O Club Med foi o precursor dos resorts na região. Há outros a caminho. Mas o grande barato de Trancoso são as pousadas de charme inigualável

Para atender à seleta clientela que se desenvolvia, surgiram os primeiros restaurantes de gastronomia ambiciosa. O Capim Santo, por exemplo, nascido nos arredores do Quadrado foi frutificar em São Paulo, na Vila Madalena e, mais tarde - quem diria? - nos Jardins. A casa onde Gal descansava de suas turnês recebia tantas visitas que assumiu sua vocação para pousada com o nome de Estrela d'Água.

Bolinhas nas tartarugas
Trancoso aconteceu. Em terras de Calé, instalou-se o maior e mais equipado village do Club Med do Brasil. E o loteamento Terravista, contíguo, com o mais belo campo de golfe do Brasil.

O buraco 14 - de seus dezoito - no alto de uma falésia virou sonho de consumo. É um dos mais cênicos do mundo, ainda que as bolinhas mal arremessadas cismem em atingir o casco das tartarugas que procriam na Praia do Taípe lá embaixo.

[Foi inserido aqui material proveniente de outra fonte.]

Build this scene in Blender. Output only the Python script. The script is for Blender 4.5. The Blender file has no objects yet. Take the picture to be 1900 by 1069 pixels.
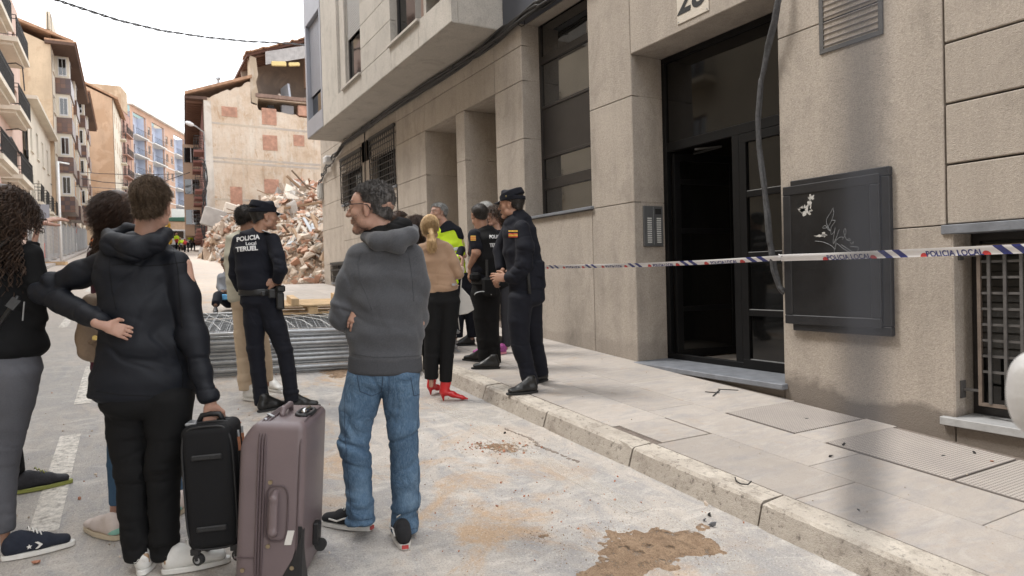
import bpy, bmesh, math, random
import numpy as np
from mathutils import Vector, Matrix
from mathutils.bvhtree import BVHTree
random.seed(7); RNG = np.random.default_rng(7)
C = bpy.context.scene.collection
sc = bpy.context.scene

# ------------------------------------------------------------------ camera
ROLL, PITCH, YAW, FPX, CXP, CYP = 0.0269882, 0.0158155, 0.5157726, 1252.1, 950.0, 530.93
def _rot():
    cr, sr = math.cos(ROLL), math.sin(ROLL); cp, sp = math.cos(PITCH), math.sin(PITCH); cy, sy = math.cos(YAW), math.sin(YAW)
    f = np.array([cy*cp, -sy*cp, -sp]); r = np.array([-sy, -cy, 0.0]); d = np.cross(f, r)
    return np.stack([cr*r+sr*d, -sr*r+cr*d, f])
CM = _rot()
cam = bpy.data.cameras.new('camera'); camo = bpy.data.objects.new('camera', cam); C.objects.link(camo)
camo.matrix_world = Matrix([[CM[0][i], -CM[1][i], -CM[2][i], 0] for i in range(3)] + [[0, 0, 0, 1]])
cam.sensor_width = 36; cam.lens = 36*FPX/1900; cam.shift_y = -0.0019
cam.clip_start = 0.02; cam.clip_end = 1500
cam.dof.use_dof = True; cam.dof.focus_distance = 5.0; cam.dof.aperture_fstop = 4.2
sc.camera = camo
# ------------------------------------------------------------------ overcast sky, soft sun
w = bpy.data.worlds.new('World'); sc.world = w; w.use_nodes = True
nt = w.node_tree; nt.nodes.clear()
out = nt.nodes.new('ShaderNodeOutputWorld'); bg = nt.nodes.new('ShaderNodeBackground')
sky = nt.nodes.new('ShaderNodeTexSky'); sky.sky_type = 'NISHITA'; sky.sun_disc = False
SUN_EL, SUN_AZ = math.radians(58), math.radians(35)
sky.sun_elevation = SUN_EL; sky.sun_rotation = SUN_AZ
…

No mesmo endereço, há dois novos resorts projetados: o Leopoldo e o Hotel do Golfe. O Txai, de Itacaré, prepara sua filial trancosense. E há muitos outros projetos milionários em gestação nas tardes preguiçosas do Quadrado.

Abacaxi e motorzinho
Seu Manuel do Abacaxi e o jegue Motorzinho são figuras aguardadas nas praias de Trancoso. A bordo de sua carroça, frutas doces da região. Atento às questões sanitárias, Motorzinho não deixa sujeira na areia: um balde, pendurado sob seu rabo evita qualquer incidente.